Stored rows —
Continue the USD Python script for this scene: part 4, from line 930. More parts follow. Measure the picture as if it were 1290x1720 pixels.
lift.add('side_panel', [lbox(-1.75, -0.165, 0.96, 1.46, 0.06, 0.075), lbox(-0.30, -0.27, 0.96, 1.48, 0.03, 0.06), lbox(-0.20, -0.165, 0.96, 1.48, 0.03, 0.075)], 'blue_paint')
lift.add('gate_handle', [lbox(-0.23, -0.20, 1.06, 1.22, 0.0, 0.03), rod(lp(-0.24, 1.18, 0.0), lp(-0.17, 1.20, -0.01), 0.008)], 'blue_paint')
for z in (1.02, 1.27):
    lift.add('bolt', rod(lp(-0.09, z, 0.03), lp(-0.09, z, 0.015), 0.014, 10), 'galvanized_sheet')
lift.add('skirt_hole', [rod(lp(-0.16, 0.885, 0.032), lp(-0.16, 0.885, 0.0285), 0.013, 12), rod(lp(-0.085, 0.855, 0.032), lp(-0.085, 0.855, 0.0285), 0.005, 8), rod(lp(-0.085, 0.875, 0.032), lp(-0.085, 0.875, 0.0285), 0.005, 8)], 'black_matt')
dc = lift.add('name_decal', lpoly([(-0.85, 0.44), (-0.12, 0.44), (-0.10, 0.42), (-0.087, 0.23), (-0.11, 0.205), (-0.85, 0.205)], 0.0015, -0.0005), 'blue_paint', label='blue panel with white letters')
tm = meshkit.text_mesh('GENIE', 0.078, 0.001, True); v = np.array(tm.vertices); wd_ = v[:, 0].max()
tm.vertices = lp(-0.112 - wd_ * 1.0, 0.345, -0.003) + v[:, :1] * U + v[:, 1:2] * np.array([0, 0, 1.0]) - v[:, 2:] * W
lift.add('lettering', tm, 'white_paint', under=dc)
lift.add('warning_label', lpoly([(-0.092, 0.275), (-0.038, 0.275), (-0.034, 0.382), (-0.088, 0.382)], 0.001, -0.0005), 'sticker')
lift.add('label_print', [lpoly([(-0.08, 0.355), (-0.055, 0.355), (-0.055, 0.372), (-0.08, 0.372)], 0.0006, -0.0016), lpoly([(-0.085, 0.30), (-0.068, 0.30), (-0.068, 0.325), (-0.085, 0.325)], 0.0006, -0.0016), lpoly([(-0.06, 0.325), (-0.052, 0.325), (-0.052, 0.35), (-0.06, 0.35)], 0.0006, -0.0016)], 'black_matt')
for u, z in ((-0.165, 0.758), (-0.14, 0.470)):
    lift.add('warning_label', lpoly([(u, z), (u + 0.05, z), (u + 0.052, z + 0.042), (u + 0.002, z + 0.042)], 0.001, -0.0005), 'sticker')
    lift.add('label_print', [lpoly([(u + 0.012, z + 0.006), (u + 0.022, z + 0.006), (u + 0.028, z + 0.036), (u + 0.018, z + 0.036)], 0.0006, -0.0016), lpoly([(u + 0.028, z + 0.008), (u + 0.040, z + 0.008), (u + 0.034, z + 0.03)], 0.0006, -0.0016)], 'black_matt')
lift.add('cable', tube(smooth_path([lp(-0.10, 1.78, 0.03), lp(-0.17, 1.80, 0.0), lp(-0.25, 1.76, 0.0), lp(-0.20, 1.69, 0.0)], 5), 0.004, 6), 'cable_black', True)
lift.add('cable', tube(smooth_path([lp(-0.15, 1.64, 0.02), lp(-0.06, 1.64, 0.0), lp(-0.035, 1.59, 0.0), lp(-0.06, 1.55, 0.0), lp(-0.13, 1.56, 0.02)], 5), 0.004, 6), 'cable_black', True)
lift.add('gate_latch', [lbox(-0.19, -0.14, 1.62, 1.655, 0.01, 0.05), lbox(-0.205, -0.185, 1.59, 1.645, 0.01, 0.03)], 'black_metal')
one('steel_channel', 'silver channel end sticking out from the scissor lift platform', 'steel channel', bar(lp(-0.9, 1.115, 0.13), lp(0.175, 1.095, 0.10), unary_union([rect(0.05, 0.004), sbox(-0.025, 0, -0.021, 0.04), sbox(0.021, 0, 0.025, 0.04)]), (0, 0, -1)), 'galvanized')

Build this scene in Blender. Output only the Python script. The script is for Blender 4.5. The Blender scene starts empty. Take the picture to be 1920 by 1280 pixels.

Problem to solve — Exactly how many lines of the material contain the word "picture"? Write the number alone.

Reply to the exercise — 2